12:10 – 13:10 International Tent – Workers organising for justice: Voices from Syria and Sudan

This talk and discussion bring first hand accounts from Syrian and Sudanese organisers who are building independent unions in conditions of war and dictatorship, challenging sectarianism and division and fighting for workers’ rights. It also highlights how foreign intervention fuels these conflicts and how trade unionists here can take a stand in solidarity with these struggles for justice and with refugees displaced by war and oppression.

 

13:20 – 14:00 International Tent  Authors@Bookmarks: Palestine, Imperialism and the Struggles for Freedom by Philip Marfleet

For over 100 years Palestinians have resisted colonial occupation, displacement, and dispossession. Yet much of their long history of resistance has remained hidden. Palestine, imperialism, and the struggle for freedom follows their struggles against Britain, the Zionist settler movement, and the state of Israel and its powerful allies. It looks in detail at the Great Uprising that resisted Britain’s Mandate regime, the intifadas that have challenged Israeli rule, and continuing efforts to resist colonisation of the West Bank and Gaza. Throughout this account, the book considers the achievements of the Palestinian national movement – and its crises and setbacks. The book also examines radicalising impacts of Palestinian resistance across the Middle East.
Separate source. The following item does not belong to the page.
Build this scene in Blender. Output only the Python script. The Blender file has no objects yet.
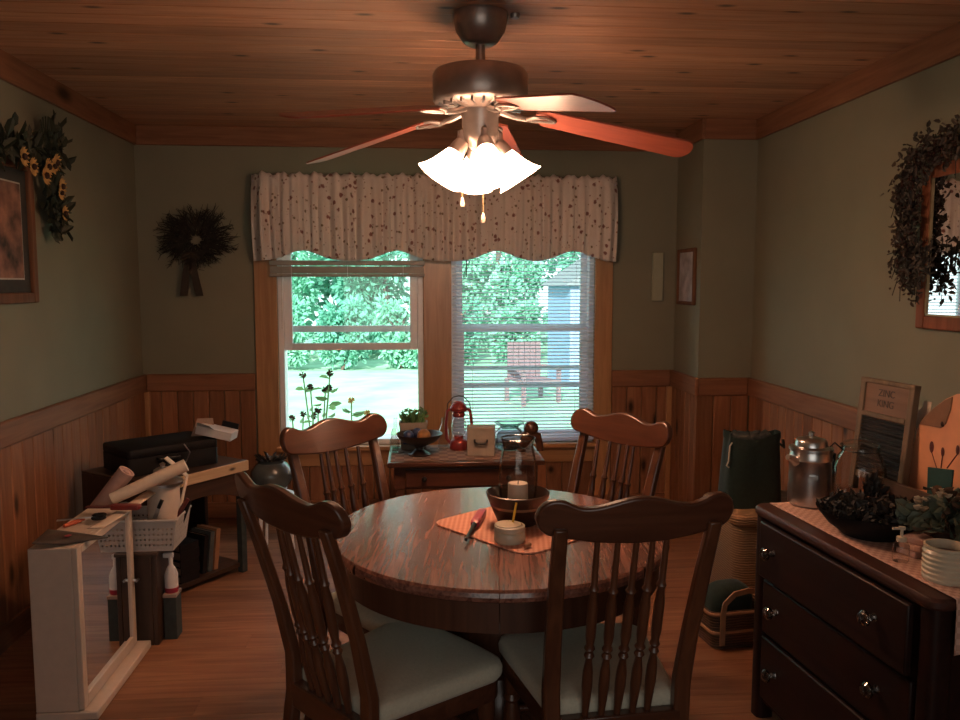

It sees struggle against imperialism as the basis for social justice across the region and argues that revolutionary change in the Arab states will play a decisive role in the liberation of Palestine.  Philip Marfleet is Emeritus Professor of Social Science at the University of East London, UK. He is the author of Revolution and Counter-revolution in Iran (1988), Intifada: Zionism, Imperialism, and Palestinian Resistance (1989), Refugees in a Global Era (2006), and Egypt – Contested Revolution (2016). He is editor with Rabab El Mahdi of Egypt – the Moment of Change (2009) and with Keiko Sakai of Iraq since the Invasion (2020).

 

14:15 – 15:00 International Tent Authors@Bookmarks: A People’s History of the Anti-Nazi-League by Geoff Brown

As living standards stagnate and fall, the threat of war grows and the climate crisis worsens, far right and fascist parties are growing in many countries including Britain.The problem is not a new one. Demanding the compulsory deportation of all immigrants, in the 1970s the Nazi National Front was able to claim it was becoming a major party, coming third in many local elections. Written by its full-time organiser in Manchester, drawing on many in-depth interviews, this book shows how the Anti Nazi League (ANL) stopped the National Front. Challenging every attempt by the fascists to organise on the streets and elsewhere, its 40,000 members built groups in workplaces, unions, schools and colleges. Women, gay people, football fans organised ANL groups. Together with its sister organisation, Rock Against Racism, the ANL organised two national carnivals, each supported by tens of thousands of young people, Black and white. Nine million leaflets were given out and seven hundred thousand badges sold. The National Front was humiliated in the 1979 general election. By 1981 it was broken as a national organisation.

15:30 – 16:30 International Tent – DEBATE: Can America (and the world) survive another Trump Administration?

We’re sure you’ll agree – the situation in America is something we can’t quite comprehend. Here to discuss what exactly is going on and the implications for workers and trade unions are Sadie Fulton, Policy and Campaigns Officer, TUC South West, George Mann, US Singer and Activist, and US activist Yahmóʔ ʔAhqha.